Yeah. This is a bill that has been bouncing around Congress now for about 10 years and it’s fixing a massive loophole in current law that did not provide U.S. citizenship automatically to older adoptees; those who were essentially born prior to 1983. And so I have a number of clients myself, representing them, who found out – even in their sixties – that for the past 50 or so or more years believed that they’re U.S. citizens, when in fact they’re not. And they often found out when they applied for a passport and were denied because they didn’t have the documentation. So this Equal Citizenship for Children Act would fix that by making citizenship available to anyone who’s been adopted by U.S. citizen parents going back to 1941. 

First of all, why 1983, I believe it was, you said that this act would amend? And furthermore, you mentioned this has been kicked around Congress for some time. What’s been the pushback? 

The pushback – I’ll take that one first – the pushback really is if anything, it mentions immigration, which really this involves. It gets kicked around Congress like a political football and then adoptees, or intercountry adoptees, are that football that has been kicked around. And there is no immigration reform happening on a federal level and so that just doesn’t get passed because it’s considered an immigration issue, as opposed to family policy or adoption issue.

What about 1983? What’s that about? 

That’s about they did not want to provide citizenship to people who already were adults. They were 18 or over. And so that cut out tens of thousands of adoptees who came to the U.S., adopted by U.S. citizen parents, and you know never naturalized through the processes that were available. So everyone thought they were citizens. Their parents thought the kids were citizens because they were adopted by U.S. citizens. But, you know, come 40, 50 years later, they find out they’re not. And then you’ve got a problem of getting all the documentation to prove it. 

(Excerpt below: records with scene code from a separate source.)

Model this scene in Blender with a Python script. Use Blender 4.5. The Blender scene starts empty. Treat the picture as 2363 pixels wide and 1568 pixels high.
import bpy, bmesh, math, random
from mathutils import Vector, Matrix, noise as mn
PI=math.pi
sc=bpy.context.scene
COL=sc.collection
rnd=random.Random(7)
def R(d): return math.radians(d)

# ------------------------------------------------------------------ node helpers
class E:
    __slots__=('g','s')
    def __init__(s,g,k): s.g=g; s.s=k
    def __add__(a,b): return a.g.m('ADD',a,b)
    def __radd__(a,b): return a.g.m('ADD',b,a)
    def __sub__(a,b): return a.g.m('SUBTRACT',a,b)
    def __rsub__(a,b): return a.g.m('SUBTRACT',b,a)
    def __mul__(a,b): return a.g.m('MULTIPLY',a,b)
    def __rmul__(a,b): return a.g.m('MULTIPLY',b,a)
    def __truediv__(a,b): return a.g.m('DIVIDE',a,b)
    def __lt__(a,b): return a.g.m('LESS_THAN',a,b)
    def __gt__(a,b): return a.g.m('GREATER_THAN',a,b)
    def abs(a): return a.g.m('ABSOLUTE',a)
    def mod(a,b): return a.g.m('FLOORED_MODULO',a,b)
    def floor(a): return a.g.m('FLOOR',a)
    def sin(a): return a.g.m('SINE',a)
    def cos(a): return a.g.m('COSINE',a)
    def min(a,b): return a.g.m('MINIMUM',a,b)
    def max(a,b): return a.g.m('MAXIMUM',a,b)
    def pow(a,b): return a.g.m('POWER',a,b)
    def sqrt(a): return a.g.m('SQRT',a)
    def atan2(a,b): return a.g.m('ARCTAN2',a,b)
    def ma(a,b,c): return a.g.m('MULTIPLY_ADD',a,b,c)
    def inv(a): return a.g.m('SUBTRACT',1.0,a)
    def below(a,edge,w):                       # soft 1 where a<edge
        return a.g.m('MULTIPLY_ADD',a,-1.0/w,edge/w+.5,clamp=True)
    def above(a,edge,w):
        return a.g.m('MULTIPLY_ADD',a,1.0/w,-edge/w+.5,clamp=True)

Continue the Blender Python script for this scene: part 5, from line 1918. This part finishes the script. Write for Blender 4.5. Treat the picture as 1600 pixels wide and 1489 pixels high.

Well, obviously immigration is a huge issue here in Texas. Any sense of where Texas lawmakers stand on this bill? 

Well, it should be a bipartisan issue. It typically is. It’s typically introduced by Republicans and Democrats in Congress. There’s only one Texas rep right now, Rep. (Greg) Casar, who is a co-sponsor of the Equal Citizenship for Children Act. I imagine there should be more. And that’s the focus of the National Week of Action – to get more representatives and senators signed on to this bill because it’s necessary. 

Do you have a sense of whether or not this year’s going to make a difference?

It’s really hard to predict, but partially it’s going to be difficult because it’s the presidential election in 2024 and congressional elections as well. And whether an immigration issue, like this one is categorized, is going to move at all is really up in the air.